もう一つの「Special」は、観客席にサポーターの扮装をした身内が入り込んでいたこと。ショーの始まる直前にドイツ色のグッズを買い込んできて二人のスタッフに身に付けさせた。彼らは観客席からサッカー観戦よろしくステージに声援を送り、ドイツ国旗を振り、ラッパを吹き鳴らす。そして出演者が観客に手伝いを求める度に「んー!んー!」と、コドモのように手を振り回してその座を獲得しようとする。この場は当然シカトされるのだが、最後の演目で「見事に」その座を射止めるのだ。最後のネタはハンカチがタマゴに変わるというよくあるものだったのだが、舞台に呼ばれた彼は「おー!ハンカチがタマゴに変わった!スゴい!」と言い、「ホントに不思議で驚いた」演技をしながら客席に戻っていく。すると矢庭に司会者が現れて、わざとらしい程巨大なマイクを手に、「それでは今の場面をもう一度、スローモーションで見ながら解説しましょう」と喋りだすのだ。そこで出演者と観客役はそれまでの場面をスローモーな動きで再現しつつ、アナウンサー役と解説者役の二人がサッカー中継のように彼らの動きを解説していく。筆者はドイツ語は殆どわからないのだが、それでもまー彼らの動きや話の造りの可笑しいこと!

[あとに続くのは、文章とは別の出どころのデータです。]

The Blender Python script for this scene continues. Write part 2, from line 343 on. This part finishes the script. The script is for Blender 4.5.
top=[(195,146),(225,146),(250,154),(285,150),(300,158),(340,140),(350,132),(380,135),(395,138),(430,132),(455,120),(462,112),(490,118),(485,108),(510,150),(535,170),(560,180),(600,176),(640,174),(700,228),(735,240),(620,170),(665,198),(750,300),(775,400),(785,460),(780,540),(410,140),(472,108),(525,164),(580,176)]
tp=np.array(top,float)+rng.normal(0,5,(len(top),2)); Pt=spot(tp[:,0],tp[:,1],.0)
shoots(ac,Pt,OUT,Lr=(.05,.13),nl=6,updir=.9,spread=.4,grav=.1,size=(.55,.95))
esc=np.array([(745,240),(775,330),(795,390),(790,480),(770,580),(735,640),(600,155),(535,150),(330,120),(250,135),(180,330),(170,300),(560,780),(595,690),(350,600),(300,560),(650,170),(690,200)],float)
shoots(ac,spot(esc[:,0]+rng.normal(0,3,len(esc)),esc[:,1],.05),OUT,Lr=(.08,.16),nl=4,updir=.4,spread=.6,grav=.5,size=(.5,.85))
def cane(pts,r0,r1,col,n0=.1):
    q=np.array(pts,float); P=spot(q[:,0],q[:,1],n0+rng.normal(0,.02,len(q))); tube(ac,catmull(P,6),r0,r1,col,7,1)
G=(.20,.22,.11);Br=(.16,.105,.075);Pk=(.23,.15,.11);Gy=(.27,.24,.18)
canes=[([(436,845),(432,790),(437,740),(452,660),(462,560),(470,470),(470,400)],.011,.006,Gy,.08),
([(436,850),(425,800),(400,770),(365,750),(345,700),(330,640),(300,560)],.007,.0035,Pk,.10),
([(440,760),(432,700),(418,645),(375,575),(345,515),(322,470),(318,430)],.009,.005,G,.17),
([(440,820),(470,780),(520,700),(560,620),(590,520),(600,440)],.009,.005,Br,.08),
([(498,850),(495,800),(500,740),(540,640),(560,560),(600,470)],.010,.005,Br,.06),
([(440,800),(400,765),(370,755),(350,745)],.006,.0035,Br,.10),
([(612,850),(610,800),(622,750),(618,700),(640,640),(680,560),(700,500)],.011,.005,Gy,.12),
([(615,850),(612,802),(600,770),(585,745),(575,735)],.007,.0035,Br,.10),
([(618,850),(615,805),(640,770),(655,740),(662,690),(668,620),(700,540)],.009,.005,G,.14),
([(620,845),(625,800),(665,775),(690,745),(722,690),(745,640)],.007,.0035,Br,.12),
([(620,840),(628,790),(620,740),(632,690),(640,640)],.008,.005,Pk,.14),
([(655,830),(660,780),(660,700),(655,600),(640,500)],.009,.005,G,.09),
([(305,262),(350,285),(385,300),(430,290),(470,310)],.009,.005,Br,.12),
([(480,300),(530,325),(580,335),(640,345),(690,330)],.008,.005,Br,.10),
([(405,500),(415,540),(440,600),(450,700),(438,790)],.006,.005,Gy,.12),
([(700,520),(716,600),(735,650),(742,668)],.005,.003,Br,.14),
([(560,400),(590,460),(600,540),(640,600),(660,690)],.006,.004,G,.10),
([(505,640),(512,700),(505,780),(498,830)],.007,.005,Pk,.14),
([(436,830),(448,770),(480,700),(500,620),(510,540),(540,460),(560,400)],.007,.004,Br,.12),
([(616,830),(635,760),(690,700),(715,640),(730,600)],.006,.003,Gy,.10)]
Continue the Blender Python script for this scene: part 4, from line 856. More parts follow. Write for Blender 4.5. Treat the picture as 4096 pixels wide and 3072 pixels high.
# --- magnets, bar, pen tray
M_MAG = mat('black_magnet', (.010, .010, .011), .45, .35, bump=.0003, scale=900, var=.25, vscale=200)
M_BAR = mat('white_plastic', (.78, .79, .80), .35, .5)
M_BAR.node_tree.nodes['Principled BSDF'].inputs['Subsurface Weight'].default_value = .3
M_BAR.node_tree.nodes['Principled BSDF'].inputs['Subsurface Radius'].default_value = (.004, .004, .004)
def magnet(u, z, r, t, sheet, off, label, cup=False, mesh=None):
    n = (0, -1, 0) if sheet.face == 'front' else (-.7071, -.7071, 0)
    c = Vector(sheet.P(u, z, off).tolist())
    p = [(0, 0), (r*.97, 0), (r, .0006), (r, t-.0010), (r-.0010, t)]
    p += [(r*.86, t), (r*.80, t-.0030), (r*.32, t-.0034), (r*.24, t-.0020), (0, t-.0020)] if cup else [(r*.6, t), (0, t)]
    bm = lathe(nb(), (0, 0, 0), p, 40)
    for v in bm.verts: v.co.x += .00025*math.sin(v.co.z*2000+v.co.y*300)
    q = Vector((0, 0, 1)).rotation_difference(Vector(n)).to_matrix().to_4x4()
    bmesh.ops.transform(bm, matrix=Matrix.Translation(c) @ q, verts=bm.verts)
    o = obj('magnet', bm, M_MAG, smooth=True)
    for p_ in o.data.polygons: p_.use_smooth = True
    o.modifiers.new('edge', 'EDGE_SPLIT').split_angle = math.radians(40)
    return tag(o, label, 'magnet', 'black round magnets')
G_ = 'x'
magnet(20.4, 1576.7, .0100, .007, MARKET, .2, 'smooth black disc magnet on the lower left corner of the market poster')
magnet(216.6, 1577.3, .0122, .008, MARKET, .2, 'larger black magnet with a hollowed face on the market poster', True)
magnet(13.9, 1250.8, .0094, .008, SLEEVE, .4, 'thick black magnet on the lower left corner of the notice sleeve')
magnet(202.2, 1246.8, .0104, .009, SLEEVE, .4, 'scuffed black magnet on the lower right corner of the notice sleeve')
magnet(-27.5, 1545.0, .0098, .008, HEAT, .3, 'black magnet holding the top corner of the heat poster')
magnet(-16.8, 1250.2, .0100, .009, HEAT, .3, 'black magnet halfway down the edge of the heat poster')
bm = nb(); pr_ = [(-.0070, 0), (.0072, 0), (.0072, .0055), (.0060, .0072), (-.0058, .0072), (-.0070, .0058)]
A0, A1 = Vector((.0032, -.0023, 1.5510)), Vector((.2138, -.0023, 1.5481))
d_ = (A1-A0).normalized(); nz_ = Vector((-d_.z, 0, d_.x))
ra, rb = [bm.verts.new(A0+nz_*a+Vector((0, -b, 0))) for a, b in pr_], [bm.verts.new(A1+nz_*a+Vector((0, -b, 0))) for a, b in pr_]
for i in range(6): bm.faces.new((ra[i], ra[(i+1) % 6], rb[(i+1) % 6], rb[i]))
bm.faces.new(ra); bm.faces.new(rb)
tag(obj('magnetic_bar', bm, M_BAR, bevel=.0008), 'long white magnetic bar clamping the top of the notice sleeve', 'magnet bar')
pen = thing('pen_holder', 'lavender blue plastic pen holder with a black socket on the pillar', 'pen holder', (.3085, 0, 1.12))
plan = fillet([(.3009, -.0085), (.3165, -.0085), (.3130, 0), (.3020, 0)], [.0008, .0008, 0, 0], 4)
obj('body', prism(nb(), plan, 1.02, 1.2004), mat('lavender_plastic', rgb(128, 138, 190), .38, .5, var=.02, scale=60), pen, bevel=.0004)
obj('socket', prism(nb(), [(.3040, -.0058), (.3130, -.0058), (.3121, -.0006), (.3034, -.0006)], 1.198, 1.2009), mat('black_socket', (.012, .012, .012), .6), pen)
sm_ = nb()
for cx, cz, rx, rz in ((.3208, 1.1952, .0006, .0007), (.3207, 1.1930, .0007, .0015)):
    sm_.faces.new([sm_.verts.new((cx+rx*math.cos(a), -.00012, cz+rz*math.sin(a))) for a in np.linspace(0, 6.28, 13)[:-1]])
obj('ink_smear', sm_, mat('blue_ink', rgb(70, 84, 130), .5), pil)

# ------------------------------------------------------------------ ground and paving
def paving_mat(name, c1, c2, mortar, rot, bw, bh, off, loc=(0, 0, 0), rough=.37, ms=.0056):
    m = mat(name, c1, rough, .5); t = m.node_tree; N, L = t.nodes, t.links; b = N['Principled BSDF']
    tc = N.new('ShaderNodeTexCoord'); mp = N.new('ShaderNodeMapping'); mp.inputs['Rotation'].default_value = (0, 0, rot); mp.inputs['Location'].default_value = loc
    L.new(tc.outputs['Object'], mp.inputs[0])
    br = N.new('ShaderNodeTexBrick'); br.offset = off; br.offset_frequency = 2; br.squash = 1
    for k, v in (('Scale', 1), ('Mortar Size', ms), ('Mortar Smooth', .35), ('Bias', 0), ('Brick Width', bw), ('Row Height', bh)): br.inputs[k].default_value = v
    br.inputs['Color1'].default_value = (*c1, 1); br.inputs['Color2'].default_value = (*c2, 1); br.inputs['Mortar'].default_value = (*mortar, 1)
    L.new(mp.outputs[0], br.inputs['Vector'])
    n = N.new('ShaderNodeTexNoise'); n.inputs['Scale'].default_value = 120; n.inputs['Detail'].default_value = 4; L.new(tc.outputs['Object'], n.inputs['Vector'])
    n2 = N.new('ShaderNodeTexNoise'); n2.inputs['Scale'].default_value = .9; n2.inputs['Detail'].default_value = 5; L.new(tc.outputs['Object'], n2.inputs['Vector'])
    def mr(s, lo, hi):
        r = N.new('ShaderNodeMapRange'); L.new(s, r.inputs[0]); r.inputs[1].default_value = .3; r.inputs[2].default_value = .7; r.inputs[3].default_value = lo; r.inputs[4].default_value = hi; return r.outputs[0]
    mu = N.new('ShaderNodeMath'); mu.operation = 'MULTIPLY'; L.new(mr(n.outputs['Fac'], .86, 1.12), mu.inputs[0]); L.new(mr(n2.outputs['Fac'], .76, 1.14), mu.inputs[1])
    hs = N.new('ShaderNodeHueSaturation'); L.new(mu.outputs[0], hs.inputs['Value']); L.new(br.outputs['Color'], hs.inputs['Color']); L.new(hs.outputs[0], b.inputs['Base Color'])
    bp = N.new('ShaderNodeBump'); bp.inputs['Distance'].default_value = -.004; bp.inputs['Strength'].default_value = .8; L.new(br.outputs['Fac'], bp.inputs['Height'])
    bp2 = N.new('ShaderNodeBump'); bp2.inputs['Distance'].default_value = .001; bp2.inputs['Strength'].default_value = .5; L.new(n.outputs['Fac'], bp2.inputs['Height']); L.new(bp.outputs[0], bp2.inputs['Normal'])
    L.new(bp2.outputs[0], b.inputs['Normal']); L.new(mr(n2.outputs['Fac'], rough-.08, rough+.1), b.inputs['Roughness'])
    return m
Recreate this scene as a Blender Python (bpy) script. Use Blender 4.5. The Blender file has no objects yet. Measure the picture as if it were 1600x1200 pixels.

このマジックは、種明かしをすると見せかけて最後には更に不思議な結果が待っているというよく出来たトリックなのだが、それを見事にワールドカップ風にアレンジしていた。ワールドカップには痛い目を見させられた今回の出張旅行だったが、「WM-Special」公演に関しては、馬鹿馬鹿しいまでにエンターテイメントに徹したプロの仕事を見せてもらうことが出来、心の底から楽しめた。